From Publishers Weekly
Seidel's 14th book finds his caustic vigor undiminished, his high-volume confidence as entertaining—or disturbing—as ever: gleeful antiwar protests and self-mocking, obvious rhymes zip easily among a bombed Baghdad, a deluxe version of Paris and a hyperbolically glitzy jetset New York. The volume's emotions swing, too, between the aging poet's obsession with death and his adjacent obsession with sexual prowess: "I spend most of my time not dying./... / I climb on a woman I love./ I repeat my themes," he announces. Many of the poems aspire at once to shock us and to sound blithely assured, with utterances no other poet would think to—nor perhaps want to—set down: "The vagina-eyed Modigliani nude/ Made me lewd," for example.

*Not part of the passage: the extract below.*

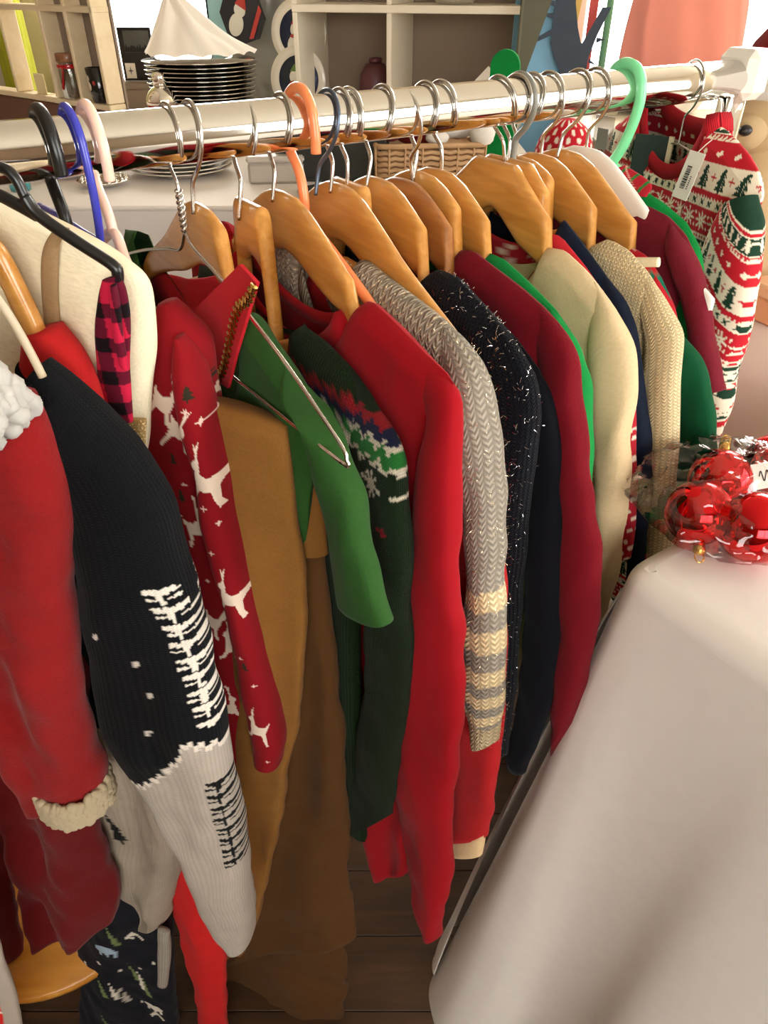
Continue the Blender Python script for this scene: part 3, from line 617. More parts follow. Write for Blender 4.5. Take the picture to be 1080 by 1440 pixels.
# ---- coral fleece with cream cuff behind the grey cardigan
G14 = [(0.0256, 0.0931), (0.0511, 0.0923), (0.0943, 0.1069), (0.139, 0.1228), (0.1738, 0.1458), (0.1892, 0.1675)]
S14 = [(0.1913, 0.166), (0.2028, 0.2082), (0.214, 0.2676), (0.2249, 0.3346), (0.2362, 0.4103), (0.2464, 0.4987), (0.2452, 0.5684), (0.2406, 0.6408)]
I14 = [(0.1721, 0.1848), (0.1707, 0.2501), (0.1736, 0.3223), (0.177, 0.4051), (0.184, 0.4979), (0.1868, 0.5627), (0.1899, 0.6342), (0.1964, 0.7034)]
garment('fleece_jacket', 'coral red fleece with a cream cuff, peeping out behind the grey cardigan sleeve', 'fleece', .247, G14, .012, C_['pink'], sl=(S14, I14), hem=.72, cuff=(.034, C_['cream_cuff']))
wood_hanger(.247, 'flat topped wooden hanger behind the grey cardigan hanger', .18, True, clamp=np.array(G14).T)

# ---- grey lurex cardigan with striped sleeve end
G13 = [(-0.0077, 0.0977), (0.0199, 0.087), (0.0492, 0.0891), (0.0833, 0.094), (0.1195, 0.0994), (0.153, 0.1044), (0.1794, 0.1136), (0.196, 0.1284)]
S13 = [(0.1971, 0.1277), (0.207, 0.1527), (0.217, 0.1931), (0.2256, 0.2377), (0.2373, 0.2914), (0.2487, 0.3352), (0.2544, 0.3795), (0.2534, 0.4208), (0.2521, 0.4579)]
I13 = [(0.1705, 0.1559), (0.1854, 0.1836), (0.1959, 0.2274), (0.2016, 0.264), (0.2068, 0.3113), (0.2073, 0.3588), (0.2093, 0.405), (0.2215, 0.4449), (0.2334, 0.4784)]
d1 = [(0.2273, 0.2944), (0.2294, 0.3106), (0.2317, 0.328), (0.2343, 0.3481), (0.2367, 0.3667), (0.2389, 0.3835), (0.2405, 0.396), (0.2423, 0.4096), (0.2439, 0.4218), (0.2454, 0.4335), (0.2488, 0.46)]
def stripes13(A, D, W, V, X):
    cc = blank(A, '#a3998a'); ds = [p[1] for p in d1]; dd = D + .006 * X + .0015 * np.sin(X * 9)
    for i in range(0, len(ds) - 1, 2): cc[(dd > ds[i]) & (dd < ds[i + 1])] = rgb('#ecd3a6')
    cc[D > ds[-2]] = rgb('#c9b48f'); return cc
g13 = garment('knit_cardigan', 'chunky grey lurex cardigan whose sleeve ends in cream and grey stripes', 'cardigan', .226, G13, .0165, C_['grey'], sl=(S13, I13), hem=.5, neck=(.09, .045), smat=C_['greystripe'], scol=stripes13, n=60, m=200, swof=-.002, fold=.005, collar=(.03, cloth('grey_rib', '#9a9080', 'rib', .005, .0015)))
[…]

Seidel (
The Cosmos Trilogy, 2003) perhaps satirizes a Western capitalism in which no one can be rich enough, fast enough or man enough to satisfy his own ideals. Yet for every reader who finds brilliant, social critique, there may be another who wonders if it's all a joke.
(Nov.) Copyright © Reed Business Information, a division of Reed Elsevier Inc. All rights reserved.
From Booklist
With the opening poem, "Kill Poem," readers familiar with Seidel may experience a flashback to "Scotland," the first poem in
These Days (1989), given how elements of history, civilization, hunting, and killing are intertwined. And, indeed, this new collection has all the usual Seidel subjects, from fox hunts to violins to Paris and politics (Seidel even confesses twice, "I repeat themes")--but this doesn't diminish the intensity, skill, or bravery of his masterfully shocking style of poetic acrobatics. While some of Seidel's poems border on navel-gazing, others (like "Mother Nature," "The Bush Administration," and "The Death of the Shah") stunningly throw open windows of thought by allowing disparate elements to unite in enlightening ways. One may dislike Seidel's poetry, but most would be hard-pressed to disagree with his work's importance and originality, or deny his artistic courage. We need more poets like Seidel to rub us the wrong way, and induce us to think critically about our history, leaders, and actions.